Our expectations for some of these meetings are as follows:
With the risk of deflation increasing in the Eurozone, markets will be looking for signs the ECB is preparing policies to tackle this risk. We expect Draghi to provide strong reassurance that the ECB is prepared to do more if needed. However we don’t expect him to take any action at this point. The ECB will cling to the hope that previous measures will soon bear fruit.
The BoJ meeting is unlikely to result in any policy changes. Policymakers may even upgrade their assessment of the economic outlook. Whilst this would lower the chances of additional easing this year, we still think more stimulus will be required.
The RBA has kept the cash rate on hold. The market is now beginning to expect that interest rates in Australia will not move for over 12 months.
The other market moving event for Australia could be the release of GDP data. This is likely to show the economy slowed during the second quarter. It will get lots of media attention, however we believe this is backward looking and that the Australian economy will pick up going forward.
People seem to have forgotten that 12 months ago the market thought the slowdown in the Australian economy would be worse than it shaping up to be. The economy here is still transitioning from mining investment to construction.
Also in September fund managers adjusting their asset allocation for the final quarter of the year.
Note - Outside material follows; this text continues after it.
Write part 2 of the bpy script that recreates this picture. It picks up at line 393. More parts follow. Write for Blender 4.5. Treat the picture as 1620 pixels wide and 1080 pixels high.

This has the potential to add to volatility during September. However, we don’t expect any impact to be significantly on the downside.
When you look at current asset allocations, you see that many managers already have large cash positions. Bonds aren’t attractive at current yields. As such, they may increase their exposure to equity markets, rather than decrease, on the expectation of a strong fourth quarter.
In our view, the big risk for September are the issue in the Ukraine. The risk of increased Russian involvement is rising. However, we expect it would only cause a setback in markets rather than a complete derailment. This is the hardest risk to manage and predict.